The terms and conditions set forth herein aim at summarizing and complementing the Program-related or Program-relevant provisions set out in the Company’s Articles, the resolutions adopted by the general meeting of the Company’s shareholders on June 23, 2021 as well as the decisions made or to be made by the MB regarding the granting of free shares (collectively, the “Constitutional Documents”). In the event of any discrepancy between the Constitutional Documents and these terms and conditions, the Constitutional Documents will prevail.


3.    FS granting

3.1    Amount granted

The number of FS to be granted to the Participant will be calculated as set forth below.

The amount of FS to be granted will be worth two hundred thousand euros (EUR 200,000) based on the volume-weighted average price of the Company’s ordinary shares on EuroNext Paris over the ninety (90) trading days immediately preceding the MB’s granting decision. No fractional shares shall be allowed, and the number of shares granted shall be rounded down to the nearest whole number.

The maximum number of FS that can be allotted by the MB cannot exceed 3% of the share capital of the Company as of the Grant Date (as defined in Section 3.2 below) or any legal threshold applicable as of the Grant Date.





3.2    Single tranche

Subject to the vesting conditions set forth below, the FS granted to the Participant will vest in and be delivered to the Participant (“seront définitivement attribuées”) two (2) years after the date of the MB decision that initially granted the FS under this Program (the “Grant Date”).


3.3    Vesting conditions

The Participant must continuously remain a MB member, corporate officer or employee (full time or not less than 80%) of the Company or a direct or indirect subsidiary of the Company until vesting.


3.4    No compulsory holding period

Following FS vesting in accordance with these terms and conditions, no compulsory FS holding period will apply.


3.5    Death

In accordance with Article L 225-197-3 of the French commercial code, heirs can request vesting within six months after the death of the Participant (if that occurs prior to vesting and the employment condition set forth in section 3.3 above is satisfied).


3.6    Change of Control occurring less than 2 years after the Grant Date

If (a) a Change of Control (as defined below) takes place less than two years after the Grant Date, (b) the employment condition set out in section 3.3 above is met until the Change of Control, and (c) section III of Article L225-197-1 of the French commercial code does not apply, the Program will be canceled and the Company will indemnify the Participant for the loss of unvested free shares granted under the canceled Program, subject however to all required shareholder approvals.
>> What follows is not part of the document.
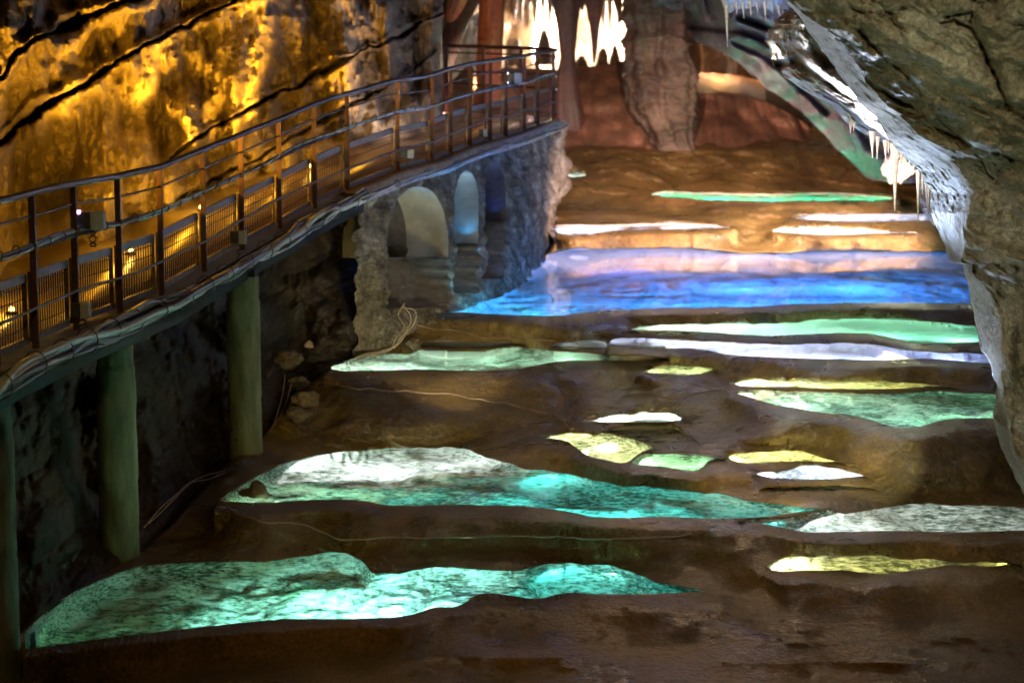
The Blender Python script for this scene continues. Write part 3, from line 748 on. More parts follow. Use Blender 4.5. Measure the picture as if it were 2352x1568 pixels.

The gross amount of this indemnity will be calculated as though such free shares had been vested upon the Change of Control. A calculation example is given in Appendix 1 to these terms and conditions.

Change of Control” means that a person or entity other than the Company’s current shareholders has taken control of the Company, “control” having the meaning set forth in Article L 233-3 of the French commercial code.


4.    Additional provisions

In accordance with the Supervisory Board’s decisions dated May 4 and October 12, 2022, the Participant shall keep not less than 10% of the vested FS under this Program until termination of his office as MB member or corporate officer.






Appendix 1

Example of Change of Control Indemnity:


The sole purpose of this example is to explain the calculation method. The number of shares actually granted may be different from the number used below.



Assuming, for illustration purposes only, that 20,000 free shares have been granted to the Participant under the Program and that the stock price upon the Change of Control is ten (10) euros, then the gross indemnity to be paid under section 3.6 of these terms and conditions, before deduction of mandatory contributions and withholding taxes, shall be 20,000 x 10 = €200,000.